De Blasio’s Not Done Wasting Time on the Brooklyn-Queens Streetcar

4:34 PM EDT on April 6, 2018

While New Yorkers continue to abandon slow, unreliable bus service, Mayor de Blasio continues to insist that his proposed $2.5 million Brooklyn-Queens streetcar remains a high priority for his administration. He even wants the feds to step in and fund it.

On Tuesday, Deputy Mayor Alicia Glen appeared to call the future of the $2.5 billion proposal into question, telling the Daily News  that if the streetcar doesn't "pay for itself," the city will "have to decide whether or not this is the right use of capital money for a transportation project."

On the Brian Lehrer show today, de Blasio took issue with the Daily News and said it's full steam ahead for the BQX. And for the first time, he raised the possibility that the federal government would help fund it.

The mayor said he was "hopeful" about that possibility "because of the presence of Senator Schumer in the Senate and the role he plays." Schumer's daughter, Jessica Schumer, is the interim executive director of the developer-funded streetcar booster organization Friends of the BQX.

A low-ridership streetcar route along the Brooklyn-Queens waterfront never made much sense, but as bus ridership plummets, it becomes even harder to justify.

De Blasio can't even keep bus lanes clear bc NYPD parks in them all the time.

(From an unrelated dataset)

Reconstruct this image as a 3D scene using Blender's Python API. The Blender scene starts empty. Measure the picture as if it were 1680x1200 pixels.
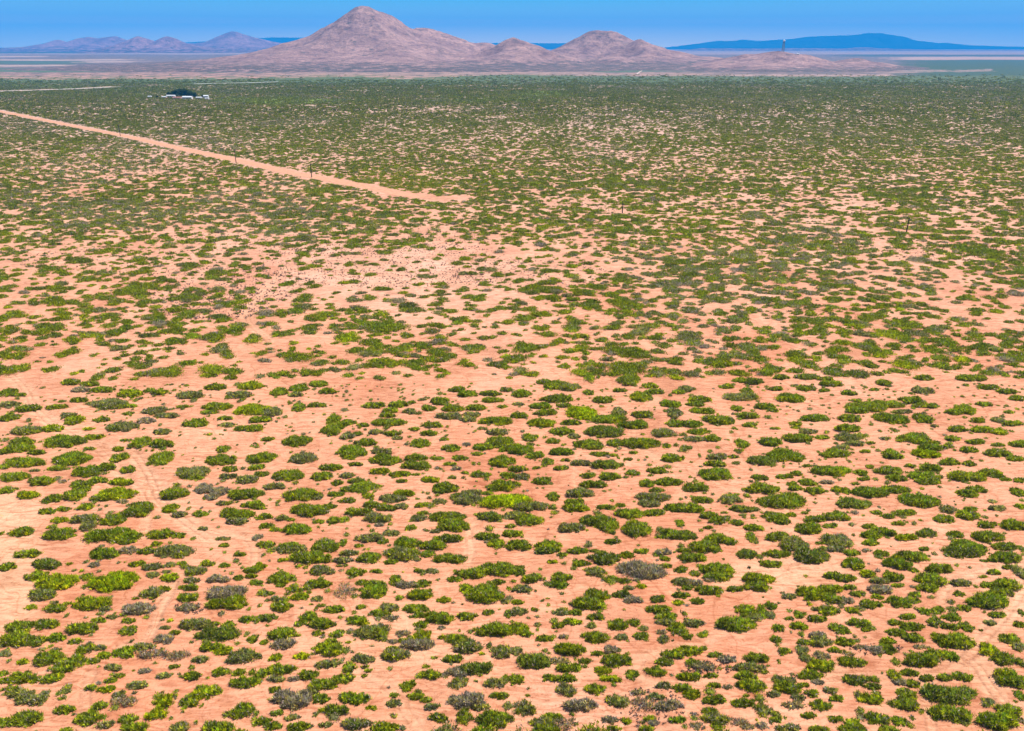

Solve that first before talking about a 16-mile streetcar that will cease to function if a single cop parks on the tracks. https://t.co/bh58CI8Yhh

— Streetsblog New York (@StreetsblogNYC) April 6, 2018

De Blasio pointed out on WNYC that the city's growing population demands more housing and transit capacity. But the only solutions he referred to were ferries and the streetcar. The mayor never mentioned the city's buses, even though hundreds of thousands of New Yorkers rely on bus service each day and City Hall has the power to improve it.

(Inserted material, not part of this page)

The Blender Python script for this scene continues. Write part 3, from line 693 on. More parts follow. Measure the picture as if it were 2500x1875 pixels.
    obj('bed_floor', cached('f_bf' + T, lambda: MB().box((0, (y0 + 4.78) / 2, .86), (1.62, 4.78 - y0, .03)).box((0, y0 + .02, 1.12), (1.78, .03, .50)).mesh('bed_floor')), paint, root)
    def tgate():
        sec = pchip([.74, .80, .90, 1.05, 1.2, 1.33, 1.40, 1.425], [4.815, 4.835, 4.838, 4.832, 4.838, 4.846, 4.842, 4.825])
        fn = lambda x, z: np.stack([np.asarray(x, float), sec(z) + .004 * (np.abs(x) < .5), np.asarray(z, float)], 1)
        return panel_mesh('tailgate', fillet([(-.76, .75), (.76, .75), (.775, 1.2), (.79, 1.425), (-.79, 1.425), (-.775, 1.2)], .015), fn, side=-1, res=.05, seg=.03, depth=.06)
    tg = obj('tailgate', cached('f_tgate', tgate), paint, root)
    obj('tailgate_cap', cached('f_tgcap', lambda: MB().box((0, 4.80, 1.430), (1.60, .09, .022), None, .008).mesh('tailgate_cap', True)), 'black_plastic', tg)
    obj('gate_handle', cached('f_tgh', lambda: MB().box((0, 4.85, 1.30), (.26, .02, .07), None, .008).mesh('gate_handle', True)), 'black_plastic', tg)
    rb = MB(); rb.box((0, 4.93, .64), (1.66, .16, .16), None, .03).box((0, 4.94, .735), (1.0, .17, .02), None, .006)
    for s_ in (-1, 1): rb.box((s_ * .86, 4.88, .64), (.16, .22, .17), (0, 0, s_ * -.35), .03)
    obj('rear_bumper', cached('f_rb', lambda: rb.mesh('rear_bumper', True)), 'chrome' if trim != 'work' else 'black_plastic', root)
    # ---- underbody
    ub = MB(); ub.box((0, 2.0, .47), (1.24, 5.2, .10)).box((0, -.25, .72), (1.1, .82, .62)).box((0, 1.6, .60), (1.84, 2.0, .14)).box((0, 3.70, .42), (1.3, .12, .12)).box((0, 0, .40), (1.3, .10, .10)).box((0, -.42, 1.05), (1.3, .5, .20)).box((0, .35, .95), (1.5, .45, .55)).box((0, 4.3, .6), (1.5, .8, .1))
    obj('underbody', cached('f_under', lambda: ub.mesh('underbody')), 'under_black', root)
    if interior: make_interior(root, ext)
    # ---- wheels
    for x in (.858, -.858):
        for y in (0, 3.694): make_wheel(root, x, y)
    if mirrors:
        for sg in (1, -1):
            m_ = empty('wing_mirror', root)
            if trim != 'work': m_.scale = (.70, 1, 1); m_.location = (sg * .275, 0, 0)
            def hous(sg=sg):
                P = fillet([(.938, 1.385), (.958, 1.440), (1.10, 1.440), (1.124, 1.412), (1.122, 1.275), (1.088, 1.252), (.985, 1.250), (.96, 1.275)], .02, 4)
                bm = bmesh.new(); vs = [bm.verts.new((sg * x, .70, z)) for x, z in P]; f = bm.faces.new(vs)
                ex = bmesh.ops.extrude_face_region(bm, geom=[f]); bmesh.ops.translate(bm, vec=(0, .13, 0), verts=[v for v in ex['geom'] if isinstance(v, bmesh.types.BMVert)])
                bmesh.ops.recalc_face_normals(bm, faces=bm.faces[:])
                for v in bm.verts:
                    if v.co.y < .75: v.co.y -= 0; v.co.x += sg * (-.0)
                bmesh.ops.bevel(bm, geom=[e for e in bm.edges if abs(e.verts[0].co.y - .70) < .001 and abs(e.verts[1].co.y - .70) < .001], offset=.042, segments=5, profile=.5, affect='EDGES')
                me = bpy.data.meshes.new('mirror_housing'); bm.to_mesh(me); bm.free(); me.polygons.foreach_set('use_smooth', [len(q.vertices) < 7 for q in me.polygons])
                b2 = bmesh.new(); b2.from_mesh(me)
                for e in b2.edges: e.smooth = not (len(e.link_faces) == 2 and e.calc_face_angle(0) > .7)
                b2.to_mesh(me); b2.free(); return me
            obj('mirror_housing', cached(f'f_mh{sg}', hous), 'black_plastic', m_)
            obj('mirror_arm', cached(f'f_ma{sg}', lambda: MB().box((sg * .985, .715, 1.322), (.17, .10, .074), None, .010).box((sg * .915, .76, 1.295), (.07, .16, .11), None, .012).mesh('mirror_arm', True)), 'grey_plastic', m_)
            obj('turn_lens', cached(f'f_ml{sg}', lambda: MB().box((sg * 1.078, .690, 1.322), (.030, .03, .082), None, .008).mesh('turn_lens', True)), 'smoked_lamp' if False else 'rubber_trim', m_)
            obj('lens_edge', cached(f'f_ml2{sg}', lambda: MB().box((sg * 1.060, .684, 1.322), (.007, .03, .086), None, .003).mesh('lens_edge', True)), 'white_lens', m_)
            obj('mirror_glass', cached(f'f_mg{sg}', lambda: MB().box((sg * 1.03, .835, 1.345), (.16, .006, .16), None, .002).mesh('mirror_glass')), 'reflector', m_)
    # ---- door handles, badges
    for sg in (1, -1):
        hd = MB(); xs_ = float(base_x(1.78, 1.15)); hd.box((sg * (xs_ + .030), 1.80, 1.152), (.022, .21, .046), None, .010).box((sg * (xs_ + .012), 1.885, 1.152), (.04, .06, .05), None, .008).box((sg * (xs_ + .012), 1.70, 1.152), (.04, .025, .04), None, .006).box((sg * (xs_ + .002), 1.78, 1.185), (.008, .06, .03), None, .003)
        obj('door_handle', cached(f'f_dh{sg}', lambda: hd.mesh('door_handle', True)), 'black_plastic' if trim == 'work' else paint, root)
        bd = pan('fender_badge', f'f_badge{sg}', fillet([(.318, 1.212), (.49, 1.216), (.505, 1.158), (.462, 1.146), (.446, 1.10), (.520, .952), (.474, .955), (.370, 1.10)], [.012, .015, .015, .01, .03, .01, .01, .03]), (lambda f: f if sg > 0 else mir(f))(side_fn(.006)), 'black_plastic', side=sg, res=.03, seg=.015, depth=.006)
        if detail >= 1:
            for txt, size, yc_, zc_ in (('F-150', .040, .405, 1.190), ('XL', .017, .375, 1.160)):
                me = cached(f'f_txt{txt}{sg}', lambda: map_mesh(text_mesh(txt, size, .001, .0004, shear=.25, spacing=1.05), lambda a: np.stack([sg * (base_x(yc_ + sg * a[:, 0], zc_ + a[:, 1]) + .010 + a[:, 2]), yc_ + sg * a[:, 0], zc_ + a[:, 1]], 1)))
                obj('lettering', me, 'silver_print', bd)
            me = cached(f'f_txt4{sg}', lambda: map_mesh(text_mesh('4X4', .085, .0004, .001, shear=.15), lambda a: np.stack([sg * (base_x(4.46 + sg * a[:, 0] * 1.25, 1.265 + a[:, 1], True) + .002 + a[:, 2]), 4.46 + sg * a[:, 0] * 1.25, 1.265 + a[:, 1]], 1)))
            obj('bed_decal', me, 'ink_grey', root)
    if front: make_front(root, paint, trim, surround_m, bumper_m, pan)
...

The city could do a lot for bus service with the hundreds of millions of dollars de Blasio wants to fork over to ferries, which carry fewer than 10,000 trips per day, and the BQX, which has an anticipated daily ridership below 40,000.

On Brooklyn's B44, for example, a $15 million "Select Bus Service" investment in dedicated bus lanes, transit signal priority, off-board fare payment, and bus bulbs led to 15 to 30 percent faster service for 40,000 riders.

De Blasio reps are quick to point out that the city is working with the MTA to expand Select Bus Service. But while the city's work to improve routes like the Bx6 in the South Bronx and Q52/Q53 on Woodhaven Boulevard shouldn't be discounted, overall bus speeds continue to get worse and riders keep abandoning buses. The approach of rolling out a couple of upgraded routes each year is plainly insufficient.

The more time and effort de Blasio spends on the BQX, the more he's telling bus riders that they don't matter to him.